"You are what you measure" - why the music industry should adopt user-centred charts
In my line of business, we have a mantra - "you are what you measure". If you decide page views are your KPI, then you can increase those by simply splitting articles across three pages. If you decide time spent on the page is your main measure of success, then you can publish longer articles and puts lots of images in so it requires more scrolling, and so on.
The music industry measures success by 'the charts', and the charts measure sales.
Charts are, and always have been, simply a marketing tool. It was back in the fifties that it was deemed that the number of sales of physical sound recording artifacts was the chief marketing tool the music industry needed. Prior to the first NME singles chart in the UK, popularity was determined by the sales of sheet music.
And of course, the industry measured what was easy to measure.
Sales figures used to be a fudge between what had been physically shipped from the warehouse to the shop, mixed with what had been written down in 'the chart diary'. Later, electronic readers, EAN codes, and shop assistants did the job of tracking stock.
The only other traditional measure of popularity has been radio play.
So this week the official Pet Shop Boys website was boasting that forthcoming single 'Love etc' had hit the top twenty playlist chart, and new album "Yes" was number 2 in Amazon's pre-release chart.

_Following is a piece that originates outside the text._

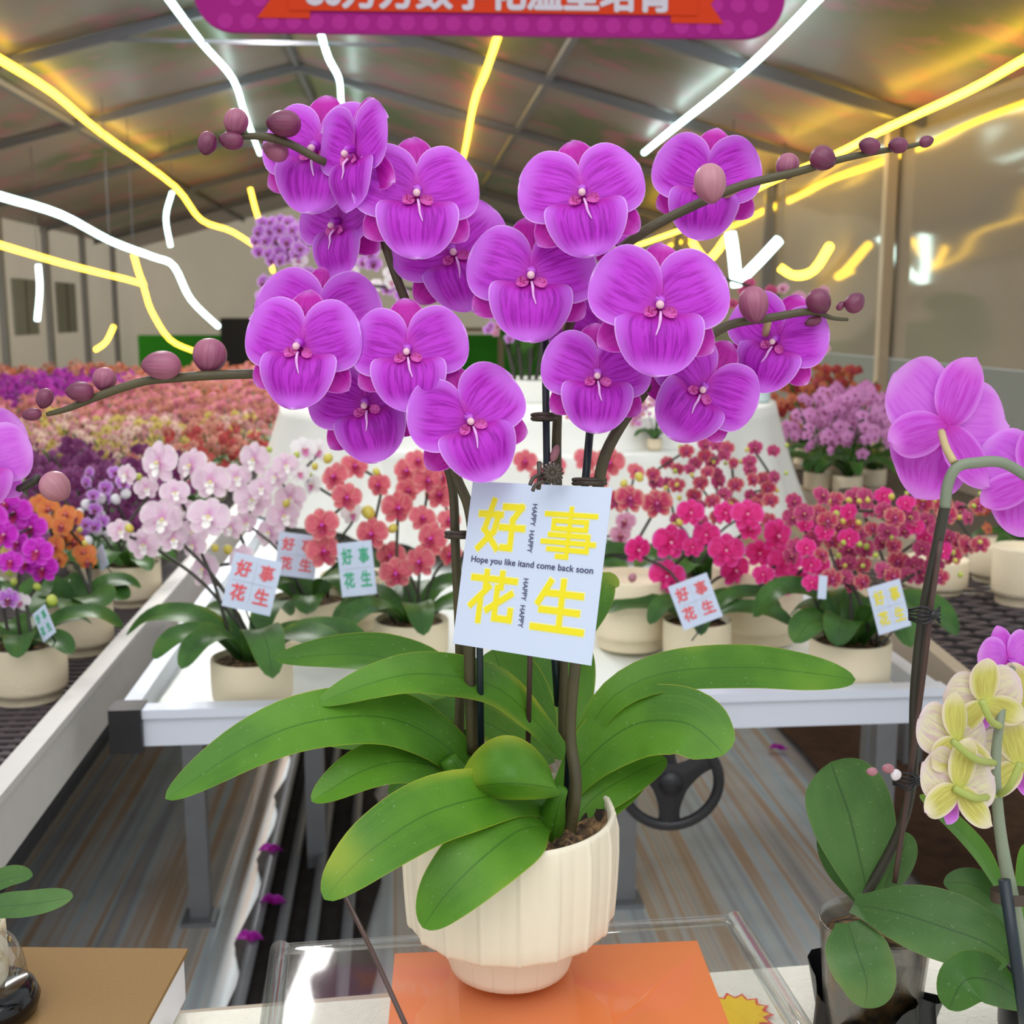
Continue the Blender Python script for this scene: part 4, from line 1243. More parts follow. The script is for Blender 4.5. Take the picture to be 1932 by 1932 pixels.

But what does a 'playlist' or 'pre-release' chart actually mean to the consumer in the digital era?
It means: "Great, the track is on radio playlists, but I still can't legitimately buy it."
Put it this way, Depeche Mode's "Wrong" doesn't come out in the UK until April 6th. I've already been through 3 different 'leaked' versions of it on my iPod of varying quality. I'd be happy to buy it and pay for it right now, but although the manufacturing and distribution costs have fallen to almost zero, nobody will sell it to me in the UK until that arbitrary release date.
The reason for this is to bottle-up demand until everybody makes their purchase in the same week, in order to maximise the track's impact in the sales-based chart. It used to be that The Jam going straight into the singles chart at #1 was an event because it was so abnormal. Now, if you can't get your album's lead-off single into the top 3 in the first week, it is considered a flop.
There is a new set of data in town though. One that has been enabled by the Internet and the network effect.
Attention data.
If the music industry was to start using the attention data collected by last.fm or Spotify or the iTunes Genius feature, they could work on a marketing tool that prolonged the exposure of their major releases. Instead of frustrating customer demand until you can shift a load of units in a single 7 day period, the charts could reflect how popular tracks were after they were sold. They could also reap some marketing benefit from the pirate P2P versions of track that are being played, but not purchased.
As I say, you are what you measure.
If music industry charts moved away from the brute force approach of producing multiple formats and manipulating sales into an artificially short window, and more towards using attention data, they might actually end up rewarding the artists who made the music that people enjoyed the most.